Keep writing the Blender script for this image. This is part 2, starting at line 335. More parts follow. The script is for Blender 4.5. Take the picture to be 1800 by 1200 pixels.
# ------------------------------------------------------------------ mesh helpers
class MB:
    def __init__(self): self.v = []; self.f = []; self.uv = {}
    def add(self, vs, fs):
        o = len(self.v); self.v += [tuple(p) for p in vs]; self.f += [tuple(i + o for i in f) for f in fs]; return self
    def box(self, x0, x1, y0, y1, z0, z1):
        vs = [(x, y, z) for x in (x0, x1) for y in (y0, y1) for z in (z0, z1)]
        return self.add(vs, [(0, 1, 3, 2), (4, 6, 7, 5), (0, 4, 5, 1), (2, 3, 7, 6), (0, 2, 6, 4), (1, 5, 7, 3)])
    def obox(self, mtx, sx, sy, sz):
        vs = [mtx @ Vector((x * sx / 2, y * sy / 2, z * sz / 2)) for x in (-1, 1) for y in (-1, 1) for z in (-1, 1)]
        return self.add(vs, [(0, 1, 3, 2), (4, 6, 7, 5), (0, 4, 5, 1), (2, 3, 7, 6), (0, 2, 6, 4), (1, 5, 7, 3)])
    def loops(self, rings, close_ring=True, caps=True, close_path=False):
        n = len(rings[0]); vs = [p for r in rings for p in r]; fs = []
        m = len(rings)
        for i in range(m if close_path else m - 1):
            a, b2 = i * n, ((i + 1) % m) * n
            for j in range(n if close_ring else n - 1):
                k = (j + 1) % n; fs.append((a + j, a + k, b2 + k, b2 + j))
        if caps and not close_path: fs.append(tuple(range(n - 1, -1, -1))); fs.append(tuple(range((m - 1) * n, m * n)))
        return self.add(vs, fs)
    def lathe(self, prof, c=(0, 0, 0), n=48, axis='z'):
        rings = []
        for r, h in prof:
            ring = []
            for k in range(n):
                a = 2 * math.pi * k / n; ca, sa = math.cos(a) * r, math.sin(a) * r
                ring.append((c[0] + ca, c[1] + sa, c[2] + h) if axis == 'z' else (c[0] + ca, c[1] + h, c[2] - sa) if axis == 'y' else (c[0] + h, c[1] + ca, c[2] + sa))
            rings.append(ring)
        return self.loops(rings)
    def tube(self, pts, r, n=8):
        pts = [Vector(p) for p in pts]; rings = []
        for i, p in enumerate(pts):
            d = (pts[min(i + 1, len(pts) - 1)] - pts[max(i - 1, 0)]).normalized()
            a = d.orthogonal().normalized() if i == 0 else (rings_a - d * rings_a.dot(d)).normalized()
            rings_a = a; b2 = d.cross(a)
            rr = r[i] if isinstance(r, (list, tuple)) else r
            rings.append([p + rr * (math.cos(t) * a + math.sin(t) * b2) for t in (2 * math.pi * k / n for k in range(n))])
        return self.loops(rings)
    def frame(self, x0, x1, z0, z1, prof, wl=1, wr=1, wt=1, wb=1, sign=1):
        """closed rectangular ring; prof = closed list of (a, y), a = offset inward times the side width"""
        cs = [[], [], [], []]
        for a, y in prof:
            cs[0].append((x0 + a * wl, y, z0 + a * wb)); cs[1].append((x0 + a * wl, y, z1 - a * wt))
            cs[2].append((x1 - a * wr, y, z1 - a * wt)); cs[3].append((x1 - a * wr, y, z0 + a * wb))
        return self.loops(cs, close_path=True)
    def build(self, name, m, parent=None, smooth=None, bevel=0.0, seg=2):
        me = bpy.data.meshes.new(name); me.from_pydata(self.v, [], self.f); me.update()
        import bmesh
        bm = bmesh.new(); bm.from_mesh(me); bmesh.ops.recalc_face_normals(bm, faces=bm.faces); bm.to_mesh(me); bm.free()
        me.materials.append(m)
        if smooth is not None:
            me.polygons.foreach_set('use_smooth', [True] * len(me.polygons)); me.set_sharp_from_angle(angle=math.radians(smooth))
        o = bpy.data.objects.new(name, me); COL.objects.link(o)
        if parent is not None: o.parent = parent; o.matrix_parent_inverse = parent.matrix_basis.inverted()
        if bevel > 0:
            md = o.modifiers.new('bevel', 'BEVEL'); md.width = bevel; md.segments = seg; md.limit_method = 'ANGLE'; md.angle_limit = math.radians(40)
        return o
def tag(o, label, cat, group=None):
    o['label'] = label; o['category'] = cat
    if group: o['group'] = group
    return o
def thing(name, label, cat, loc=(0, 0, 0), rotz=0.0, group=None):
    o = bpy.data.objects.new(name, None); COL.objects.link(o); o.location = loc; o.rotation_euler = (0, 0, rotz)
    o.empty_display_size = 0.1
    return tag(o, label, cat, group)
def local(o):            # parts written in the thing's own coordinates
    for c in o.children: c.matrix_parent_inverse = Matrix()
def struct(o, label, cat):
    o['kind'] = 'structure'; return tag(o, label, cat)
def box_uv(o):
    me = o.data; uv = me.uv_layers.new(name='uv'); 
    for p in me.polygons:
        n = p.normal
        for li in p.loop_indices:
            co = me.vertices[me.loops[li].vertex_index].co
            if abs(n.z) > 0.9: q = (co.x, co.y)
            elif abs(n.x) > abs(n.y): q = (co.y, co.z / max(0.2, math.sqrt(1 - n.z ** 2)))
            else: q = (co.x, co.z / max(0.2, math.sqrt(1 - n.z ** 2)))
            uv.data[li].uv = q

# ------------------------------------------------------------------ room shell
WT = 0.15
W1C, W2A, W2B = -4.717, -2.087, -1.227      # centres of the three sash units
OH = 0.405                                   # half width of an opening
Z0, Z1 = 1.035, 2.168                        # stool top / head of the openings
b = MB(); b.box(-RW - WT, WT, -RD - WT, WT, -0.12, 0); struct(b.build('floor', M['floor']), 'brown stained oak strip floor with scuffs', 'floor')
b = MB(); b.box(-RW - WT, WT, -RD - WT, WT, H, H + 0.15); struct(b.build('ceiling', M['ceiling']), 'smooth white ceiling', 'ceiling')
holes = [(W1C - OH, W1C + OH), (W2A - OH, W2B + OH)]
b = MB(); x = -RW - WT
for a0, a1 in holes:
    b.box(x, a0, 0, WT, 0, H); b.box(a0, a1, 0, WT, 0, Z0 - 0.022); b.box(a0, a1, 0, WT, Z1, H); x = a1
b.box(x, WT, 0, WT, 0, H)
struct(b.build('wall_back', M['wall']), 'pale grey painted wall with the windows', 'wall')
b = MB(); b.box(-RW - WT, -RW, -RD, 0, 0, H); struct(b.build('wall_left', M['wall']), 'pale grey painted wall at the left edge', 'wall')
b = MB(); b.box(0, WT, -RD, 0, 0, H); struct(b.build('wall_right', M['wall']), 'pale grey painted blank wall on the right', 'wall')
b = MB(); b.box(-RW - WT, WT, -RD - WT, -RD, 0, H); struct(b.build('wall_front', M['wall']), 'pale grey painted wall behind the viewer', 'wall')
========
Required work. Extract the complete listing verbatim.

Answer.
Keep writing the Blender script for this image. This is part 2, starting at line 335. More parts follow. The script is for Blender 4.5. Take the picture to be 1800 by 1200 pixels.
# ------------------------------------------------------------------ mesh helpers
class MB:
    def __init__(self): self.v = []; self.f = []; self.uv = {}
    def add(self, vs, fs):
        o = len(self.v); self.v += [tuple(p) for p in vs]; self.f += [tuple(i + o for i in f) for f in fs]; return self
    def box(self, x0, x1, y0, y1, z0, z1):
        vs = [(x, y, z) for x in (x0, x1) for y in (y0, y1) for z in (z0, z1)]
        return self.add(vs, [(0, 1, 3, 2), (4, 6, 7, 5), (0, 4, 5, 1), (2, 3, 7, 6), (0, 2, 6, 4), (1, 5, 7, 3)])
    def obox(self, mtx, sx, sy, sz):
        vs = [mtx @ Vector((x * sx / 2, y * sy / 2, z * sz / 2)) for x in (-1, 1) for y in (-1, 1) for z in (-1, 1)]
        return self.add(vs, [(0, 1, 3, 2), (4, 6, 7, 5), (0, 4, 5, 1), (2, 3, 7, 6), (0, 2, 6, 4), (1, 5, 7, 3)])
    def loops(self, rings, close_ring=True, caps=True, close_path=False):
        n = len(rings[0]); vs = [p for r in rings for p in r]; fs = []
        m = len(rings)
        for i in range(m if close_path else m - 1):
            a, b2 = i * n, ((i + 1) % m) * n
            for j in range(n if close_ring else n - 1):
                k = (j + 1) % n; fs.append((a + j, a + k, b2 + k, b2 + j))
        if caps and not close_path: fs.append(tuple(range(n - 1, -1, -1))); fs.append(tuple(range((m - 1) * n, m * n)))
        return self.add(vs, fs)
    def lathe(self, prof, c=(0, 0, 0), n=48, axis='z'):
        rings = []
        for r, h in prof:
            ring = []
            for k in range(n):
                a = 2 * math.pi * k / n; ca, sa = math.cos(a) * r, math.sin(a) * r
                ring.append((c[0] + ca, c[1] + sa, c[2] + h) if axis == 'z' else (c[0] + ca, c[1] + h, c[2] - sa) if axis == 'y' else (c[0] + h, c[1] + ca, c[2] + sa))
            rings.append(ring)
        return self.loops(rings)
    def tube(self, pts, r, n=8):
        pts = [Vector(p) for p in pts]; rings = []
        for i, p in enumerate(pts):
            d = (pts[min(i + 1, len(pts) - 1)] - pts[max(i - 1, 0)]).normalized()
            a = d.orthogonal().normalized() if i == 0 else (rings_a - d * rings_a.dot(d)).normalized()
            rings_a = a; b2 = d.cross(a)
            rr = r[i] if isinstance(r, (list, tuple)) else r
            rings.append([p + rr * (math.cos(t) * a + math.sin(t) * b2) for t in (2 * math.pi * k / n for k in range(n))])
        return self.loops(rings)
    def frame(self, x0, x1, z0, z1, prof, wl=1, wr=1, wt=1, wb=1, sign=1):
        """closed rectangular ring; prof = closed list of (a, y), a = offset inward times the side width"""
        cs = [[], [], [], []]
        for a, y in prof:
            cs[0].append((x0 + a * wl, y, z0 + a * wb)); cs[1].append((x0 + a * wl, y, z1 - a * wt))
            cs[2].append((x1 - a * wr, y, z1 - a * wt)); cs[3].append((x1 - a * wr, y, z0 + a * wb))
        return self.loops(cs, close_path=True)
    def build(self, name, m, parent=None, smooth=None, bevel=0.0, seg=2):
        me = bpy.data.meshes.new(name); me.from_pydata(self.v, [], self.f); me.update()
        import bmesh
        bm = bmesh.new(); bm.from_mesh(me); bmesh.ops.recalc_face_normals(bm, faces=bm.faces); bm.to_mesh(me); bm.free()
        me.materials.append(m)
        if smooth is not None:
            me.polygons.foreach_set('use_smooth', [True] * len(me.polygons)); me.set_sharp_from_angle(angle=math.radians(smooth))
        o = bpy.data.objects.new(name, me); COL.objects.link(o)
        if parent is not None: o.parent = parent; o.matrix_parent_inverse = parent.matrix_basis.inverted()
        if bevel > 0:
            md = o.modifiers.new('bevel', 'BEVEL'); md.width = bevel; md.segments = seg; md.limit_method = 'ANGLE'; md.angle_limit = math.radians(40)
        return o
def tag(o, label, cat, group=None):
    o['label'] = label; o['category'] = cat
    if group: o['group'] = group
    return o
def thing(name, label, cat, loc=(0, 0, 0), rotz=0.0, group=None):
    o = bpy.data.objects.new(name, None); COL.objects.link(o); o.location = loc; o.rotation_euler = (0, 0, rotz)
    o.empty_display_size = 0.1
    return tag(o, label, cat, group)
def local(o):            # parts written in the thing's own coordinates
    for c in o.children: c.matrix_parent_inverse = Matrix()
def struct(o, label, cat):
    o['kind'] = 'structure'; return tag(o, label, cat)
def box_uv(o):
    me = o.data; uv = me.uv_layers.new(name='uv'); 
    for p in me.polygons:
        n = p.normal
        for li in p.loop_indices:
            co = me.vertices[me.loops[li].vertex_index].co
            if abs(n.z) > 0.9: q = (co.x, co.y)
            elif abs(n.x) > abs(n.y): q = (co.y, co.z / max(0.2, math.sqrt(1 - n.z ** 2)))
            else: q = (co.x, co.z / max(0.2, math.sqrt(1 - n.z ** 2)))
            uv.data[li].uv = q

# ------------------------------------------------------------------ room shell
WT = 0.15
W1C, W2A, W2B = -4.717, -2.087, -1.227      # centres of the three sash units
OH = 0.405                                   # half width of an opening
Z0, Z1 = 1.035, 2.168                        # stool top / head of the openings
b = MB(); b.box(-RW - WT, WT, -RD - WT, WT, -0.12, 0); struct(b.build('floor', M['floor']), 'brown stained oak strip floor with scuffs', 'floor')
b = MB(); b.box(-RW - WT, WT, -RD - WT, WT, H, H + 0.15); struct(b.build('ceiling', M['ceiling']), 'smooth white ceiling', 'ceiling')
holes = [(W1C - OH, W1C + OH), (W2A - OH, W2B + OH)]
b = MB(); x = -RW - WT
for a0, a1 in holes:
    b.box(x, a0, 0, WT, 0, H); b.box(a0, a1, 0, WT, 0, Z0 - 0.022); b.box(a0, a1, 0, WT, Z1, H); x = a1
b.box(x, WT, 0, WT, 0, H)
struct(b.build('wall_back', M['wall']), 'pale grey painted wall with the windows', 'wall')
b = MB(); b.box(-RW - WT, -RW, -RD, 0, 0, H); struct(b.build('wall_left', M['wall']), 'pale grey painted wall at the left edge', 'wall')
b = MB(); b.box(0, WT, -RD, 0, 0, H); struct(b.build('wall_right', M['wall']), 'pale grey painted blank wall on the right', 'wall')
b = MB(); b.box(-RW - WT, WT, -RD - WT, -RD, 0, H); struct(b.build('wall_front', M['wall']), 'pale grey painted wall behind the viewer', 'wall')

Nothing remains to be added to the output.